Foppoli, who is also mayor of the town of Windsor in California, has since stepped down his position as CEO of Christopher Creek after being urged to do so by his brother Joe, the winery’s chief operating officer. According to the SFC, Foppoli’s brother has also urged him to step down from his role as mayor of Windsor, something he has as yet refused to do.

Winery intern Rose Fumoso along with Sophia Williams, Allison Britton and an un-named female campaign volunteer first made allegations against Foppoli in interviews with the SFC. Their stories include instances of sexual assault, oral copulation and rape.

The report can be read in full here.

A fifth woman, Shannon McCarthy, later contacted the Chroncile, stating that she had been abused during a relationship with Foppoli that lasted from 2001 to 2004.

Windsor town council member Esther Lemus became the sixth person to speak out against Foppoli. In an interview with Press Democrat, she said she believes that Foppoli had drugged her in incidents that subsequently led to sexual assaults in February and August 2020.

Before Lemus spoke to Press Democrat, Foppoli released a statement denying the allegations. He said the claims were “unfounded” and were driven by “clear political and social machinations”.

“To those in the general public who are out to get me regardless of the truth: be assured that I will not succumb to any pressure to resign my office as I have done nothing to warrant your attacks,” Foppoli wrote in his statement. “To my fellow elected officials who have called for my resignation, your cowardly rush to judgment without evidence is a particularly alarming reflection of the state of our dwindling democracy; indicative of your lack of commitment to critical thinking and logic; as well as an absolute collective failure to fully evaluate a challenging situation before making judgments and condemning a fellow colleague and citizen.”

Foppoli said he was “completely innocent” and that all contact with the women had been “consensual”. He also went on to make allegations against one of the reporters who wrote the original story in the SFC. He also accused Lemus of sexual misconduct and misuse of power, and called for her resignation.

A statement given to the Chronicle via Foppoli’s attorney said he “categorically denies having engaged in any of the abuses described”.
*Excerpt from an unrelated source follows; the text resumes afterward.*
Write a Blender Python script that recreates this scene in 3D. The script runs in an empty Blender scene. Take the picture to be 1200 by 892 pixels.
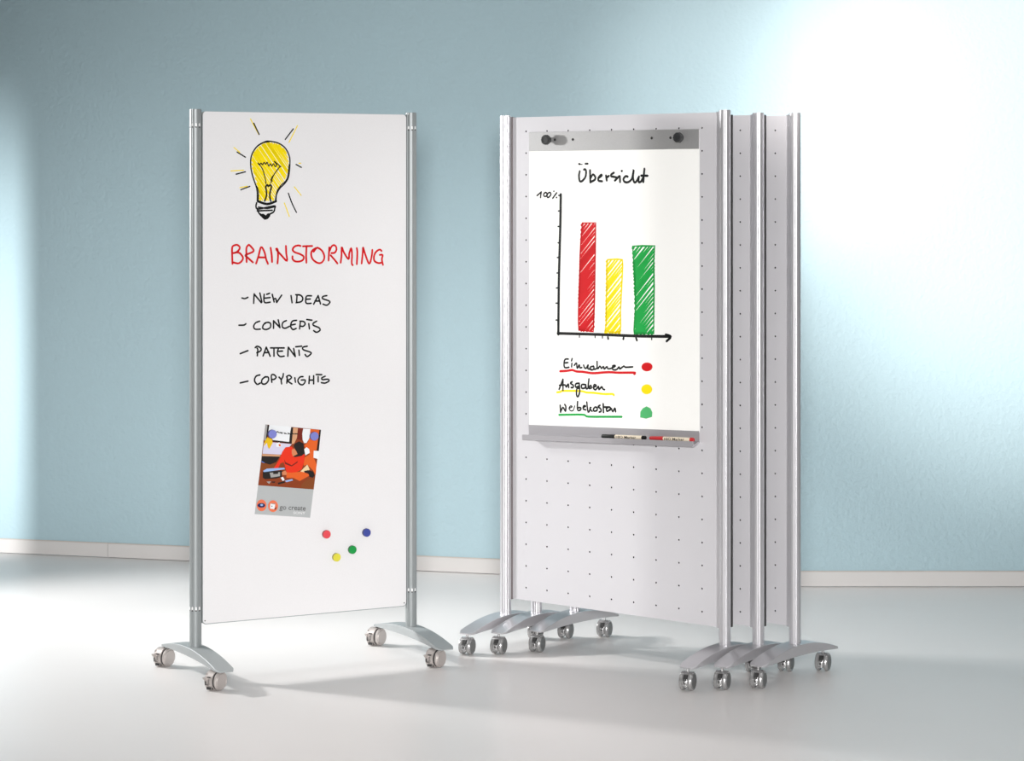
import bpy, bmesh, math, random
from mathutils import Vector, Matrix
from mathutils.geometry import tessellate_polygon
random.seed(7)
PI = math.pi
S = bpy.context.scene
C = S.collection

# ------------------------------------------------------------------ camera
cam_d = bpy.data.cameras.new('camera'); cam = bpy.data.objects.new('camera', cam_d); C.objects.link(cam)
cam.location = (0, 0, 1.6292); cam.rotation_euler = (PI/2, 0, 0)
cam_d.sensor_fit = 'HORIZONTAL'; cam_d.sensor_width = 36.0
cam_d.lens = 2829.34/1200*36.0
cam_d.shift_y = -(446-222.84)/1200
cam_d.clip_end = 100
S.camera = cam
# ------------------------------------------------------------------ world, lamps, exposure
S.view_settings.view_transform = 'Standard'; S.view_settings.look = 'None'
S.view_settings.gamma = 1; S.view_settings.exposure = 0.0
w = bpy.data.worlds.new('world'); S.world = w; w.use_nodes = True
bg = w.node_tree.nodes['Background']; bg.inputs[0].default_value = (0.98, 0.99, 1.0, 1); bg.inputs[1].default_value = 0.08

def aim(o, target):
    o.rotation_euler = (Vector(target)-o.location).to_track_quat('-Z', 'Y').to_euler()
def area(name, loc, target, sx, sy, power, col=(1,1,1), spread=PI):
    d = bpy.data.lights.new(name, 'AREA'); d.shape = 'RECTANGLE'; d.size = sx; d.size_y = sy; d.energy = power; d.color = col; d.spread = spread
    o = bpy.data.objects.new(name, d); C.objects.link(o); o.location = loc; aim(o, target); return o
def spot(name, loc, target, power, deg, blend, radius, col=(1,1,1)):
    d = bpy.data.lights.new(name, 'SPOT'); d.energy = power; d.spot_size = math.radians(deg); d.spot_blend = blend; d.shadow_soft_size = radius; d.color = col
    o = bpy.data.objects.new(name, d); C.objects.link(o); o.location = loc; aim(o, target); return o
LAMPS = [
 ('key_front', spot, ((.02, -1.0, 2.1), (.15, 9.0, .68), 3100, 40, 1.0, .5, (1, .985, .975))),
 ('fill_floor_left', area, ((-2.0, 7.2, 2.68), (-2.0, 7.3, 0), 2.0, 2.2, 8, (1, 1, 1), math.radians(110))),  # added fill for the left floor, unseen
 ('fill_floor_right', area, ((1.6, 6.8, 2.68), (1.6, 6.9, 0), 2.4, 2.2, 7, (1, 1, 1), math.radians(110))),  # same kind of added fill, right part of the floor
 ('fill_floor_back', area, ((-.9, 9.1, 2.68), (-.9, 9.1, 0), 3.4, .8, 7, (1, 1, 1), math.radians(85))),  # extra unseen fill brightening the floor behind the boards
 ('spot_back_left', spot, ((-4.0, 9.55, 1.95), (0.0, 8.2, 0.0), 520, 75, .7, .14, (1, .99, .98))),  # unseen spot set along the floor shadows, no window there
 ('fill_floor_behind', spot, ((-3.9, 9.9, 2.5), (-.1, 8.6, 0.0), 450, 30, 1.0, .2, (1, .99, .98))),  # spot added to lift the floor between boards and wall
 ('patch_spot_right', spot, ((1.0, 5.0, 2.7), (2.25, 9.9, 1.80), 1800, 35, .9, .12, (1, .935, .90))),  # added spot that forms the bright patch on the right wall
 ('patch_spot_mid', spot, ((1.0, 5.0, 2.7), (1.05, 9.9, 2.02), 700, 20, 1.0, .12, (1, .94, .91))),  # second added spot, stretches that patch to the left
 ('patch_spot_left', spot, ((-3.6, 7.6, .9), (-2.9, 11.0, .80), 650, 50, .9, .008)),  # added spot for the bright left wall, cut by the blocker panel
 ('fill_wall_left', spot, ((-2.6, 7.2, 1.0), (-1.72, 10.7, .80), 60, 46, 1.0, .1)),  # soft fill added to lift the left wall
 ('fill_wall_mid', spot, ((0, .3, 1.75), (-.25, 10.3, 1.35), 160, 8, 1.0, .06)),  # narrow fill added near the camera for the wall between the boards
]
for n_, f_, a_ in LAMPS: f_(n_, *a_)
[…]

The Sonoma County Sheriff’s Office launched a criminal investigation into the claims on 8 April. It is not known if Foppoli will face charges given that the time limit for filing criminal charges, known as the statute of limitations, has elapsed in many of the cases described.

Foppoli is under growing pressure to resign from his position on the town council, with demonstrations held in Windsor over the weekend.

In a virtual six-hour special meeting of the Windsor town council on 14 April, which Foppoli in part presided over, a series of speakers spoke out against him as part of the public comments section. After he left the meeting during a break at the three hour mark, the remaining council members voted in favour of a motion demanding his resignation.